『宇宙の孤児』からのつながりで、これまた久しぶりに再読。
イメージしていたより更に一段階か二段階は面白かった。実はこれまで数十回(少なくとも十数回)は読んでいながら、ハインラインの中では二線級の作品だと誤解していたのだ。ようやく本作が一流の作品だと理解できた。
また、甚だ今さらながら『宇宙の孤児』ではぼんやりとしか語られなかった恒星船の仕様が(バンガード号とニュー・フロンティア号がおおむね同型艦だとすると)より高い解像度で語られているのも興味深い。

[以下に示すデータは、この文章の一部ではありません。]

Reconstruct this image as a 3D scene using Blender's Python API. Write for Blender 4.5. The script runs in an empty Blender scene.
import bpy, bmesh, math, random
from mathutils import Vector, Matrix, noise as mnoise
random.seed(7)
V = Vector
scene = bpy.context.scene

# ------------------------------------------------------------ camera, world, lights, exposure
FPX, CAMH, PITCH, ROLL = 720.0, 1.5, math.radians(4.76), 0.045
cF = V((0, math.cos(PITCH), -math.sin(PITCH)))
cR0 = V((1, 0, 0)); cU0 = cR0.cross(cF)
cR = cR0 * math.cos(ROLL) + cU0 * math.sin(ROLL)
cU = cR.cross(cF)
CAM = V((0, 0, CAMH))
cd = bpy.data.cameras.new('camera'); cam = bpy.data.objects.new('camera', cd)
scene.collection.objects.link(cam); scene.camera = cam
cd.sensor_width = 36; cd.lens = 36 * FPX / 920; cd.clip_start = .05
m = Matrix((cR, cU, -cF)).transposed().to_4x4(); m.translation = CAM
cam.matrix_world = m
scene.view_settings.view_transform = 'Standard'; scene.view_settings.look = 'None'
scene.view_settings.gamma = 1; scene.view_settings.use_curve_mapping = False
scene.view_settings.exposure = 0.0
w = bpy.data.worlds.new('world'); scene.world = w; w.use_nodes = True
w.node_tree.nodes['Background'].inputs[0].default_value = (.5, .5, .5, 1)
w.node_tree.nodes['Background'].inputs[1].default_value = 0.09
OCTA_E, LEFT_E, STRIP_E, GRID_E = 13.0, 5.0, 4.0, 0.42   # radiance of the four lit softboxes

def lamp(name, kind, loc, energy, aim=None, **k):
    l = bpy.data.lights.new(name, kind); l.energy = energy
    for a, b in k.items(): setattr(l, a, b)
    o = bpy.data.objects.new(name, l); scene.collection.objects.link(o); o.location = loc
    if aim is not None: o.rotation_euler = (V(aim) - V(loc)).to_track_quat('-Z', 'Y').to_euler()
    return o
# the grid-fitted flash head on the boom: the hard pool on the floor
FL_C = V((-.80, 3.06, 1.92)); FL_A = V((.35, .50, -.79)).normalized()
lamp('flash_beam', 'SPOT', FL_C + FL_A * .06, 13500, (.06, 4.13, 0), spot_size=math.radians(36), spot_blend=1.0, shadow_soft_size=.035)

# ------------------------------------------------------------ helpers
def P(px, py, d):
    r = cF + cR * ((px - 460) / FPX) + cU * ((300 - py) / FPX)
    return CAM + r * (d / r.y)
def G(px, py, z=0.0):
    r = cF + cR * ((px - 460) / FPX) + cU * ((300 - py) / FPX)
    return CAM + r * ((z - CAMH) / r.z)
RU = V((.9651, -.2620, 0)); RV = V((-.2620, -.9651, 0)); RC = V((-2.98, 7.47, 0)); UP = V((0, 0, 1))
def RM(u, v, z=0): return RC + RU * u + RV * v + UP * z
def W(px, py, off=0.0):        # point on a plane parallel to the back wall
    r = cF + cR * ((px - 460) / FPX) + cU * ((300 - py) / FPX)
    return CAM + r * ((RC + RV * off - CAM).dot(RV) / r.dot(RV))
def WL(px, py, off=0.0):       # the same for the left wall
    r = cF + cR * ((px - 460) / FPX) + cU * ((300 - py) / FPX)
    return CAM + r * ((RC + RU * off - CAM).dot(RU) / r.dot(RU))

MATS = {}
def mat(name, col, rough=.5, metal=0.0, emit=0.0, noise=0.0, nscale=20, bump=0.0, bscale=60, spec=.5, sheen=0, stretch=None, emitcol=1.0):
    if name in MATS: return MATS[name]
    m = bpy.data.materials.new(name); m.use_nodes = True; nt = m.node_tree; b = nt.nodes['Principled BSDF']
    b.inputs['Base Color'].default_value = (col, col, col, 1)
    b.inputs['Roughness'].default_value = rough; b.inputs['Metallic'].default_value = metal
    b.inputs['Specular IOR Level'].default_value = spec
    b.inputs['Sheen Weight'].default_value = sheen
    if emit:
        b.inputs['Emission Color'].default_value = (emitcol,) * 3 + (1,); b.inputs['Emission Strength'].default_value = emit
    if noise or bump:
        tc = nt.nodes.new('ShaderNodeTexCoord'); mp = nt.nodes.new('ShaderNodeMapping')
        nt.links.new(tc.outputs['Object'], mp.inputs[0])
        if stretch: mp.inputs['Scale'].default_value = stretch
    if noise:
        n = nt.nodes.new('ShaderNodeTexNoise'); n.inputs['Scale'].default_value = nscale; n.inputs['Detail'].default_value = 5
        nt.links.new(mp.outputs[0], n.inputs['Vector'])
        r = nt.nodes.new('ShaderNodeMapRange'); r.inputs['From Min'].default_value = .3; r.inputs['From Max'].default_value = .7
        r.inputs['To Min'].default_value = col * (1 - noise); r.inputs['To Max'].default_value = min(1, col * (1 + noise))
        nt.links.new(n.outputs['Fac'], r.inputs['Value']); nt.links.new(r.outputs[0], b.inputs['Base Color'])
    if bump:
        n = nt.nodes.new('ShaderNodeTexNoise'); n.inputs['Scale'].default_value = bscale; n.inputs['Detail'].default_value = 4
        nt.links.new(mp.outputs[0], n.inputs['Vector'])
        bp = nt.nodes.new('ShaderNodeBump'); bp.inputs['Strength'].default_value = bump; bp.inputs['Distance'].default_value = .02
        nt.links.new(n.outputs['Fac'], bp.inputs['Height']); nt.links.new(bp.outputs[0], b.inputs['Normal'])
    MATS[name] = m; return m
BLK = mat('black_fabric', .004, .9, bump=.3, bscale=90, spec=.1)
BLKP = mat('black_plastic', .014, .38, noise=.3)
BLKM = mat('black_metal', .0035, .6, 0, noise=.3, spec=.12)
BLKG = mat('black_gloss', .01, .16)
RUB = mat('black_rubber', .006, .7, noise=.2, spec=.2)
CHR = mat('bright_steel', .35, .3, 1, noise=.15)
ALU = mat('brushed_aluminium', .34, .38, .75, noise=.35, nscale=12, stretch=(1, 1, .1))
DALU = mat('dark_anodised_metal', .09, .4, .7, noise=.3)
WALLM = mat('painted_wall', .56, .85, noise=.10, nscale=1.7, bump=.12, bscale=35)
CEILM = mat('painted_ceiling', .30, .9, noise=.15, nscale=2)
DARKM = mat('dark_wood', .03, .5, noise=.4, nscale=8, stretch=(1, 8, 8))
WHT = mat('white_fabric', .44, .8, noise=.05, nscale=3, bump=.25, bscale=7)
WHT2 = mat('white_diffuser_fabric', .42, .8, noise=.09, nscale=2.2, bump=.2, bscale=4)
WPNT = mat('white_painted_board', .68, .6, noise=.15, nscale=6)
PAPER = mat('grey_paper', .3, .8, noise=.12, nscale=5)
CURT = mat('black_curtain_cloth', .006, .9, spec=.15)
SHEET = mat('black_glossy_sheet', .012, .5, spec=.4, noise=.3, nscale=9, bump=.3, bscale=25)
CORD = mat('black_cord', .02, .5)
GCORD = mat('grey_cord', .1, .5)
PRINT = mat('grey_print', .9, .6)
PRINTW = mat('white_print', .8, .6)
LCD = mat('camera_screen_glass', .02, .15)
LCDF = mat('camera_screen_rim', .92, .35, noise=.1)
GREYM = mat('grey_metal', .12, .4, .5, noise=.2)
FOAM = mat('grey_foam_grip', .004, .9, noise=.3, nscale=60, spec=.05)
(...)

そして(これまでは実は《未来史》シリーズについて興味が薄かったのであまり考えてもいなかったのだが)《未来史》における本作の立ち位置について考えが及んだ。なぜシリーズにおいて本作が(実質的に人類世界と切り離された『宇宙の孤児』や、書かれなかった『ダ・カーポ』や、晩年のしょうもない愚作のような例外を除き)時系列的に最後に位置するのか。それは本作で「(超光速どころか)事実上の瞬間移動航行」と「事実上の不老不死」という2つの革新的すぎる技術が登場してしまったことだ。恐らくハインラインはそのような技術が普及した世界を舞台にして小説が書けない、もしくは書きたくなかったのであろう。引き際を心得た好判断だ。